+++ DATA EXTRACT

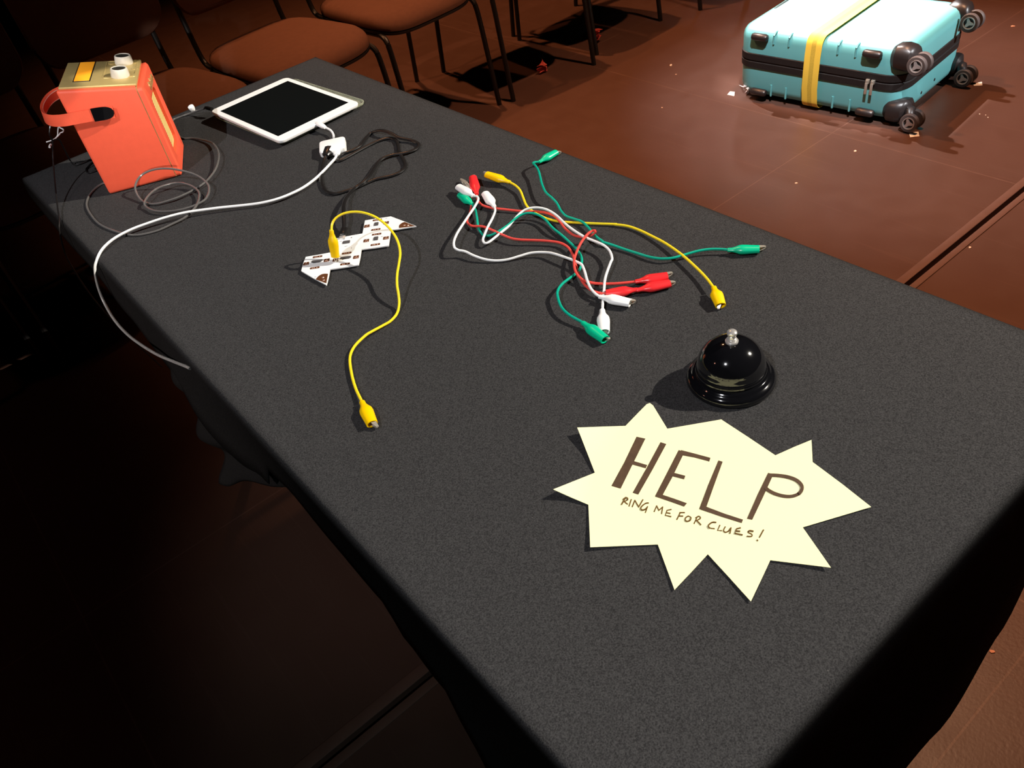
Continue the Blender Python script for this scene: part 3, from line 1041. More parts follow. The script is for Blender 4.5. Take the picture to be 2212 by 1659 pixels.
tube(bm, spline([at(100, 307, h0), at(107, 305, h0), at(115, 302, h0), at(122, 297, h0), at(127, 292, h0 + .002), at(131, 287, h0 + .003), at(136, 285, h0 + .003), at(137, 280, h0 + .003), at(130, 276, h0 + .004), at(128, 271, h0 + .004), at(126, 276, h0 + .004), at(125, 284, h0 + .003), at(124, 294, h0 + .001), at(117, 302, h0 - .001)], 4), 0.0011, 6)
tube(bm, spline([at(110, 312, h0), at(108, 315, h0), at(107, 318, h0)], 3), 0.0018, 6)
rel(bm, tt)
obj('tie_wire', bm, M_white, tt)
ep = at(415, 243, .0)
cp = thing('cable_tag', 'small white plastic tag standing by the tablet audio cable', 'cable tag', ep)
bm = NB()
base = at(419, 240, .004); top_ = at(411, 229, .016)
dv = top_ - base
tube(bm, [base, base + dv * .25, base + dv * .6, base + dv * .92, base + dv * 1.0], [0.0028, 0.0044, 0.0058, 0.0056, 0.0024], 12); rel(bm, cp)
obj('tag_body', bm, M_white, cp)
bm = NB(); tube(bm, [Vector((0, 0, 0.0005)), base - ep + dv * .1], 0.0016, 6)
obj('tag_stem', bm, M_white, cp)

# ------------------------------------------------------------------ tablet with its case
o_ = Vector((0.3494, 1.1689, TZ + 0.014)); ex = Vector((0.5183 - 0.3494, 1.1837 - 1.1689, 0.0119 - 0.014)).normalized()
ey = Vector((0.3285 - 0.3494, 1.4079 - 1.1689, 0.0189 - 0.014)); ey = (ey - ex * ey.dot(ex)).normalized(); ez = ex.cross(ey)
MTB = Matrix(((ex.x, ey.x, ez.x, o_.x), (ex.y, ey.y, ez.y, o_.y), (ex.z, ey.z, ez.z, o_.z), (0, 0, 0, 1)))
tb = thing('tablet', 'white framed tablet with a dark screen near the far corner of the table', 'tablet')
tb.matrix_world = MTB
TBW, TBL = 0.1695, 0.240
bm = NB()
loft(bm, [[(x, y, z) for x, y in rrect(TBW - 2 * i, TBL - 2 * i, .011 - i * .5, 6, TBW / 2, TBL / 2)] for z, i in ((-.0075, .006), (-.0068, .003), (-.005, .0006), (-.003, 0), (-.0008, 0), (0, .0006))])
obj('body', bm, M_white, tb)
bm = NB(); box(bm, (0.0105, 0.021, -0.0006), (TBW - 0.0105, TBL - 0.021, 0.0003))
tag(obj('screen', bm, M_screen, tb, smooth=False), 'dark screen')
bm = NB(); lathe(bm, [(0.0062, 0.0), (0.0062, 0.0003), (0.0052, 0.0003), (0.0052, .0001), (0, .0001)], 24, Matrix.Translation((TBW / 2, 0.0105, 0)))
obj('home_button', bm, M_white, tb)

M_clear = bpy.data.materials.new('clear_case')
M_clear.use_nodes = True
b_ = M_clear.node_tree.nodes['Principled BSDF']
b_.inputs['Base Color'].default_value = (0.80, 0.84, 0.66, 1)
b_.inputs['Roughness'].default_value = 0.12
b_.inputs['Transmission Weight'].default_value = 0.75
b_.inputs['IOR'].default_value = 1.3
tcs = thing('tablet_case', 'clear plastic case tray lying under the tablet', 'tablet case', tuple(at(612, 314, 0)), math.atan2(ex.y, ex.x))
CWd, CLd = 0.184, 0.245
bm = NB()
loft(bm, [[(x, y, z) for x, y in rrect(CWd - 2 * i, CLd - 2 * i, .016, 6, CWd / 2 - .003, CLd / 2 - .003)] for z, i in ((.0004, .003), (.0012, .0008), (.0030, 0), (.0042, 0), (.0044, .0018), (.0018, .0020), (.0016, .006))])
obj('tray', bm, M_clear, tcs)
bm = NB()
box(bm, (0.010, CLd - 0.085, 0.0018), (CWd - .024, CLd - 0.012, 0.0060), .001)
tag(obj('stand_flap', bm, M_dark, tcs), 'dark folded stand flap')

# ------------------------------------------------------------------ adapter, white cable, black cable
ad = thing('usb_adapter', 'white square adapter block beside the tablet with a short white lead', 'adapter', at(716, 318))
z1 = 0.012
cs = [at(*c2(1195, 600), z1), at(*c2(1388, 582), z1), at(*c2(1380, 716), z1), at(*c2(1180, 712), z1)]
cen_a = sum(cs, Vector()) / 4
bm = NB()
axx = Vector((math.cos(YAW - 0.05), -math.sin(YAW - 0.05), 0)); axy = Vector((-axx.y, axx.x, 0))
la, lb = 0.043, 0.044
MA = Matrix(((axx.x, axy.x, 0, cen_a.x), (axx.y, axy.y, 0, cen_a.y), (0, 0, 1, TZ), (0, 0, 0, 1)))
loft(bm, [[(x, y, z) for x, y in rrect(la - 2 * i, lb - 2 * i, .006, 6)] for z, i in ((.0006, .003), (.001, .001), (.003, 0), (.010, 0), (.0115, .001), (.012, .0028))])
bmesh.ops.transform(bm, matrix=MA, verts=bm.verts); rel(bm, ad)
obj('block', bm, M_white, ad)
bm = NB(); tube(bm, spline([at(*c2(1215, 510), .010), at(*c2(1250, 525), .009), at(*c2(1280, 545), .008), at(*c2(1297, 575), .007), at(*c2(1300, 600), .007)], 6), 0.0019, 8); rel(bm, ad)
obj('cord', bm, M_white, ad)
p0 = at(*c2(1160, 480), .012); p1 = at(*c2(1232, 518), .0105)
bm = NB(); tube(bm, [p0, p0.lerp(p1, .2), p0.lerp(p1, .75), p1], [0.0026, 0.0036, 0.0034, 0.0022], 10, flat=1.4); rel(bm, ad)
obj('lightning_plug', bm, M_white, ad)

wc = thing('charging_cable', 'white charging cable running from the adapter block over the left table edge', 'cable', at(480, 450))
wpts = [at(*c2(1325, 740), .006), at(*c2(1312, 770), .005), at(715, 352, .004), at(700, 368, .004), at(680, 387, .005), at(655, 405, .006), at(625, 420, .007), at(595, 431, .007), at(560, 439, .006), at(520, 444, .006), at(480, 448, .007), at(440, 453, .008), at(400, 459, .010), at(360, 469, .010), at(320, 482, .009), at(285, 495, .008), at(255, 510, .007), at(235, 524, .006), at(219, 541, .004), at(209, 562, -.001), at(205, 582, -.008), at(212, 620, -.030), at(226, 655, -.050), at(248, 692, -.066), at(275, 722, -.070), at(305, 745, -.062), at(340, 766, -.046), at(375, 781, -.028), at(398, 790, -.016), at(411, 796, -.012)]
bm = NB(); tube(bm, spline(wpts, 6), 0.0020, 8); rel(bm, wc)
obj('cord', bm, M_white, wc)
p0 = at(*c2(1335, 690), .0065); p1 = at(*c2(1322, 745), .006)
bm = NB(); tube(bm, [p0, p0.lerp(p1, .1), p0.lerp(p1, .8), p1], [0.003, 0.0042, 0.0040, 0.0024], 10, flat=1.5); rel(bm, wc)
obj('plug', bm, M_white, wc)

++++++

PROBLEM TO WORK ON: The lines to collect are those holding the string "from"; copy them all.

RESPONSE:
Continue the Blender Python script for this scene: part 3, from line 1041. More parts follow. The script is for Blender 4.5. Take the picture to be 2212 by 1659 pixels.
wc = thing('charging_cable', 'white charging cable running from the adapter block over the left table edge', 'cable', at(480, 450))